Now, the FBI is investigating — Enbridge spokespeople pointed out that the company "connected with" that federal agency — but the agency that tracks pipeline safety lacks written documentation about exactly what happened.

That’s because federal regulations only require certain safety problems to be reported if they last more than five days. Duffy said the problems caused by the demonstrators “did not meet the criteria for a report.”

Bill Caram, executive director of the Pipeline Safety Trust, called the five-day rule “a loophole that drives us crazy.” He said the trust has been urging legislators and regulators for close to a decade to require reporting of all safety problems regardless of how long they last.

Caram said emergency valve shutoffs can overpressurize and weaken pipelines.
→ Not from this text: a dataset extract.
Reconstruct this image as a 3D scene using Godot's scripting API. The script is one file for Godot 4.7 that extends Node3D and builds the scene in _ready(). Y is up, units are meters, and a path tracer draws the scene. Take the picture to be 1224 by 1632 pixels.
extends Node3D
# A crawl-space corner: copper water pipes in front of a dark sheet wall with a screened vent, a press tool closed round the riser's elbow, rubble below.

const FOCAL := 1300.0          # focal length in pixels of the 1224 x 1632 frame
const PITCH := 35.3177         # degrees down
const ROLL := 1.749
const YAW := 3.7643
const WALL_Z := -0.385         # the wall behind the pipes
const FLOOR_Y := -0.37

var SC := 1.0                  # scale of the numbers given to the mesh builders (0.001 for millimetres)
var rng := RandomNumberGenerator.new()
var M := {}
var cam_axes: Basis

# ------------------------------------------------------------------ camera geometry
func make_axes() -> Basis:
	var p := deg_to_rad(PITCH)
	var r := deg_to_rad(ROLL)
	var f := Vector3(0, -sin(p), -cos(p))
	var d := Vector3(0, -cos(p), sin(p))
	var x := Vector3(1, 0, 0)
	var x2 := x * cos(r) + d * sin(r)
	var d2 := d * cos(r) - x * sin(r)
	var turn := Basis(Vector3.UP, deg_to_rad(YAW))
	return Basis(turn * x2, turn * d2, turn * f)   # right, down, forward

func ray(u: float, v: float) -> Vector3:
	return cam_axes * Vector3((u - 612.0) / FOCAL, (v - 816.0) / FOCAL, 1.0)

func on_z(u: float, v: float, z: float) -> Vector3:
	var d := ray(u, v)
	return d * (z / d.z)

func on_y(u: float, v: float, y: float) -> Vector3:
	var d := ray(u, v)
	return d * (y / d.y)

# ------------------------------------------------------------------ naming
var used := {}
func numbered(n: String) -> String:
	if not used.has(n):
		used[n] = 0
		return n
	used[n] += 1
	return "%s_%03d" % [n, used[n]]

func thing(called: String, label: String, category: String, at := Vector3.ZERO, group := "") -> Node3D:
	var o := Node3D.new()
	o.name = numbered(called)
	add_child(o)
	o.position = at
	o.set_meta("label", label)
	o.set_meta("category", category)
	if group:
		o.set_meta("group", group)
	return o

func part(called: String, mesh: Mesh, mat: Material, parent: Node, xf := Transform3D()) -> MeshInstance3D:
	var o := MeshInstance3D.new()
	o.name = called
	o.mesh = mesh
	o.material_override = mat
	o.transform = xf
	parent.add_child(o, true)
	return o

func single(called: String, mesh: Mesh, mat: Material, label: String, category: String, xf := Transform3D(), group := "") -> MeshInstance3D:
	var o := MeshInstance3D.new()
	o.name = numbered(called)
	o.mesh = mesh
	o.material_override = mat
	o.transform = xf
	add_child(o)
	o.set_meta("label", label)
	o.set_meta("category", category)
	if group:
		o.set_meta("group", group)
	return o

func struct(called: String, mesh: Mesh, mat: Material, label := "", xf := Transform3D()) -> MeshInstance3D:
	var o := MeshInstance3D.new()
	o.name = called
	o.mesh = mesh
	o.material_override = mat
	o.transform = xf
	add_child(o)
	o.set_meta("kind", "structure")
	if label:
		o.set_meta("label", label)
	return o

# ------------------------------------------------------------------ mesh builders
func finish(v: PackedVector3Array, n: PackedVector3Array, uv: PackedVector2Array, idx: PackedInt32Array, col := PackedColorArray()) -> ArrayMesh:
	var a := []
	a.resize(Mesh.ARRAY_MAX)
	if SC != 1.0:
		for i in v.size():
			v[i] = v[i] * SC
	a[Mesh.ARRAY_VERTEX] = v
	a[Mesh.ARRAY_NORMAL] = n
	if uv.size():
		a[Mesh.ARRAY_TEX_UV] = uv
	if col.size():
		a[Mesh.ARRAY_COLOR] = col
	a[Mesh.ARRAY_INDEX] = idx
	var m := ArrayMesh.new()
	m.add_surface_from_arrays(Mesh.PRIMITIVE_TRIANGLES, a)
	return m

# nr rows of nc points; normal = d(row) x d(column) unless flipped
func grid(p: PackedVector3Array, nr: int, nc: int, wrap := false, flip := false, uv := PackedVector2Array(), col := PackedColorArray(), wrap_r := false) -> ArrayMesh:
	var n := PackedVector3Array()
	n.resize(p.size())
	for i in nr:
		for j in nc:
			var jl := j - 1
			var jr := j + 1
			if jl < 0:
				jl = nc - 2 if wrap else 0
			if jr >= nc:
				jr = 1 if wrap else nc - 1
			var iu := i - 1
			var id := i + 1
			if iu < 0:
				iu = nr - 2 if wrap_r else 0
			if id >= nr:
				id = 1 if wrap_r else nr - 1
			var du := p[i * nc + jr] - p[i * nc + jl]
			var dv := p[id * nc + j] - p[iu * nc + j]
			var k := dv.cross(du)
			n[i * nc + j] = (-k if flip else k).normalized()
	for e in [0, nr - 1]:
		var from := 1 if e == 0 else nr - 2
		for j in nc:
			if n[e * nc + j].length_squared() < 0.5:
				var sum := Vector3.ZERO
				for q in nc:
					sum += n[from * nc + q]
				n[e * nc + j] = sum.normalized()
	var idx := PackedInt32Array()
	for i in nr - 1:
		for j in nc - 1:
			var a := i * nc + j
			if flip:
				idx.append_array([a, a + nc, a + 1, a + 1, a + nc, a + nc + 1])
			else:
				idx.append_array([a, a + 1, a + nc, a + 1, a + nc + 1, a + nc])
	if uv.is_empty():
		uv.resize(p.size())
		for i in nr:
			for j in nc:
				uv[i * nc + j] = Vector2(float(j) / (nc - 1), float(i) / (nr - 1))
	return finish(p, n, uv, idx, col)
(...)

He said the October incident on Line 5 is an example of a situation that should trigger a report but was exempt from current reporting rules.

The event will remain “invisible to safety regulators,” said Caram.

“The unplanned closure of a valve is a condition that could lead to an imminent hazard. We believe regulators should know when these kinds of potential imminent hazards have happened on a pipeline,” Caram said.

“It doesn’t matter that it was fixed within five days or not. Just the fact that it happened makes it worth reporting.”

Small problems that go unreported can swell into bigger problems, said Caram -- like last month’s oil spill off the coast of California.

Duffy said Line 5 remains safe, and Enbridge “did keep PHMSA updated on what happened” during the pipeline incursion. He did not answer followup questions about what the company told the administration in those updates. The federal agency did not respond to emails seeking confirmation of Enbridge's claim.

This story's original headline stated that the Oct. 19 incursion on Enbridge's Line 5 was "not reported to federal safety regulators." An Enbridge spokesperson said the company was in touch with its federal regulatory agency by phone, and the headline has since been updated.